START Data records

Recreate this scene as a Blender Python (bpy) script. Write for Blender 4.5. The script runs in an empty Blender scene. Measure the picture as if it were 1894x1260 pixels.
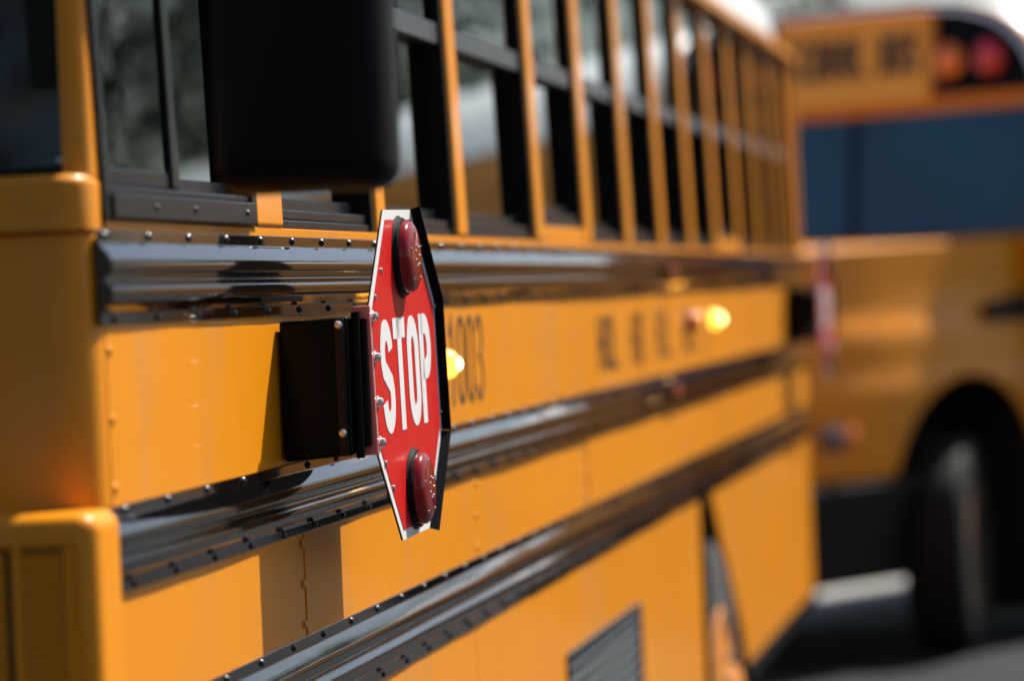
import bpy, bmesh, math, random
from mathutils import Vector, Matrix
R = math.radians
random.seed(7)
sc = bpy.context.scene
col = sc.collection

# ------------------------------------------------------------------ camera
FPX = 6382.0                       # focal length in pixels of a 1894 px wide frame
ROLL = R(2.2)
CAM = Vector((1.1828, 0.0, 1.86))
ey = Vector((1093, 135, -FPX)).normalized()
ez = Vector((-math.sin(ROLL), math.cos(ROLL), 0))
ez = (ez - ey * ez.dot(ey)).normalized()
ex = ey.cross(ez)
cd = bpy.data.cameras.new('camera')
cd.sensor_width = 36.0
cd.lens = FPX / 1894 * 36.0
cd.clip_start = 0.1
cd.clip_end = 2000
cd.dof.use_dof = True
cd.dof.focus_distance = 5.15
cd.dof.aperture_fstop = 2.4
cd.dof.aperture_blades = 0
cam = bpy.data.objects.new('camera', cd)
cam.matrix_world = Matrix.Translation(CAM) @ Matrix((ex, ey, ez)).to_4x4()
col.objects.link(cam)
sc.camera = cam

# ------------------------------------------------------------------ sky and sun
SUN_EL, SUN_AZ = R(52), R(35)      # azimuth from +Y towards +X
world = bpy.data.worlds.new('World')
sc.world = world
world.use_nodes = True
wn = world.node_tree
sky = wn.nodes.new('ShaderNodeTexSky')
sky.sky_type = 'NISHITA'
sky.sun_disc = False
sky.sun_elevation = SUN_EL
sky.sun_rotation = SUN_AZ
sky.air_density = 1.0
sky.dust_density = 2.0
wn.links.new(sky.outputs[0], wn.nodes['Background'].inputs[0])
wn.nodes['Background'].inputs[1].default_value = 0.065
sd = bpy.data.lights.new('sun', 'SUN')
sd.energy = 5.0
sd.angle = R(0.53)
sd.color = (1.0, 0.95, 0.87)
sun = bpy.data.objects.new('sun', sd)
sdir = Vector((math.sin(SUN_AZ) * math.cos(SUN_EL), math.cos(SUN_AZ) * math.cos(SUN_EL), math.sin(SUN_EL)))
sun.rotation_euler = sdir.to_track_quat('Z', 'Y').to_euler()
sun.location = sdir * 50
col.objects.link(sun)
sc.view_settings.view_transform = 'Standard'
sc.view_settings.look = 'None'
sc.view_settings.gamma = 1.0
sc.view_settings.exposure = 0.86
sc.cycles.max_bounces = 10
sc.cycles.transparent_max_bounces = 16

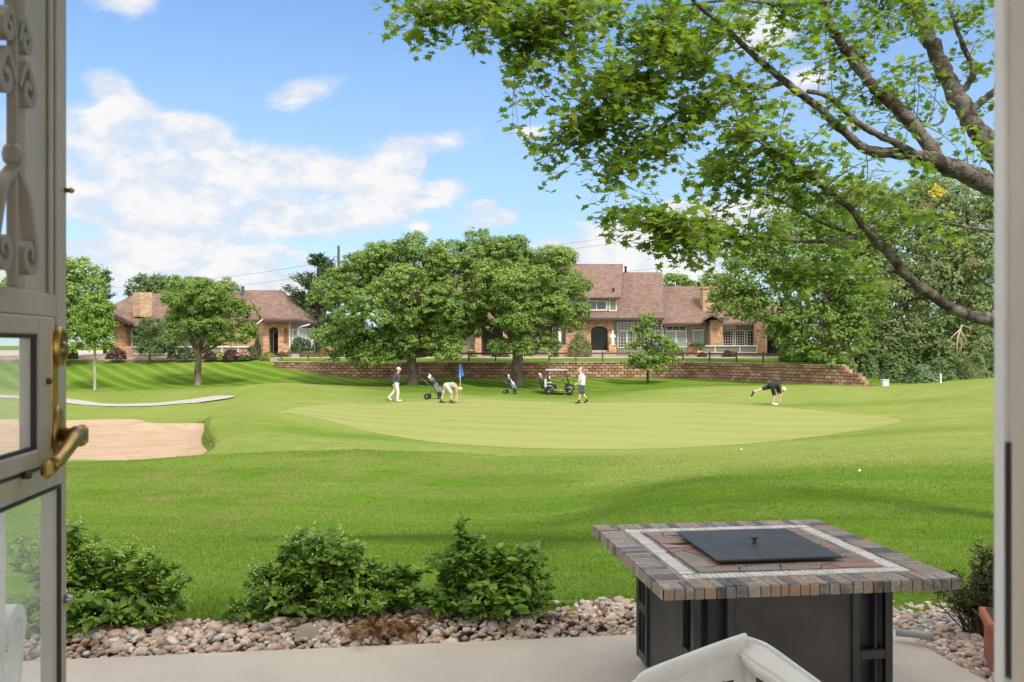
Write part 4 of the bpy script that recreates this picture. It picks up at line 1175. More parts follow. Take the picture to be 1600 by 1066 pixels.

END Data records

## Task description
Quote all of the entries word for word, omitting any pictures.

## Solution to this exercise
Recreate this scene as a Blender Python (bpy) script. Write for Blender 4.5. The script runs in an empty Blender scene. Measure the picture as if it were 1894x1260 pixels.
import bpy, bmesh, math, random
from mathutils import Vector, Matrix
R = math.radians
random.seed(7)
sc = bpy.context.scene
col = sc.collection

# ------------------------------------------------------------------ camera
FPX = 6382.0                       # focal length in pixels of a 1894 px wide frame
ROLL = R(2.2)
CAM = Vector((1.1828, 0.0, 1.86))
ey = Vector((1093, 135, -FPX)).normalized()
ez = Vector((-math.sin(ROLL), math.cos(ROLL), 0))
ez = (ez - ey * ez.dot(ey)).normalized()
ex = ey.cross(ez)
cd = bpy.data.cameras.new('camera')
cd.sensor_width = 36.0
cd.lens = FPX / 1894 * 36.0
cd.clip_start = 0.1
cd.clip_end = 2000
cd.dof.use_dof = True
cd.dof.focus_distance = 5.15
cd.dof.aperture_fstop = 2.4
cd.dof.aperture_blades = 0
cam = bpy.data.objects.new('camera', cd)
cam.matrix_world = Matrix.Translation(CAM) @ Matrix((ex, ey, ez)).to_4x4()
col.objects.link(cam)
sc.camera = cam

# ------------------------------------------------------------------ sky and sun
SUN_EL, SUN_AZ = R(52), R(35)      # azimuth from +Y towards +X
world = bpy.data.worlds.new('World')
sc.world = world
world.use_nodes = True
wn = world.node_tree
sky = wn.nodes.new('ShaderNodeTexSky')
sky.sky_type = 'NISHITA'
sky.sun_disc = False
sky.sun_elevation = SUN_EL
sky.sun_rotation = SUN_AZ
sky.air_density = 1.0
sky.dust_density = 2.0
wn.links.new(sky.outputs[0], wn.nodes['Background'].inputs[0])
wn.nodes['Background'].inputs[1].default_value = 0.065
sd = bpy.data.lights.new('sun', 'SUN')
sd.energy = 5.0
sd.angle = R(0.53)
sd.color = (1.0, 0.95, 0.87)
sun = bpy.data.objects.new('sun', sd)
sdir = Vector((math.sin(SUN_AZ) * math.cos(SUN_EL), math.cos(SUN_AZ) * math.cos(SUN_EL), math.sin(SUN_EL)))
sun.rotation_euler = sdir.to_track_quat('Z', 'Y').to_euler()
sun.location = sdir * 50
col.objects.link(sun)
sc.view_settings.view_transform = 'Standard'
sc.view_settings.look = 'None'
sc.view_settings.gamma = 1.0
sc.view_settings.exposure = 0.86
sc.cycles.max_bounces = 10
sc.cycles.transparent_max_bounces = 16

Write part 4 of the bpy script that recreates this picture. It picks up at line 1175. More parts follow. Take the picture to be 1600 by 1066 pixels.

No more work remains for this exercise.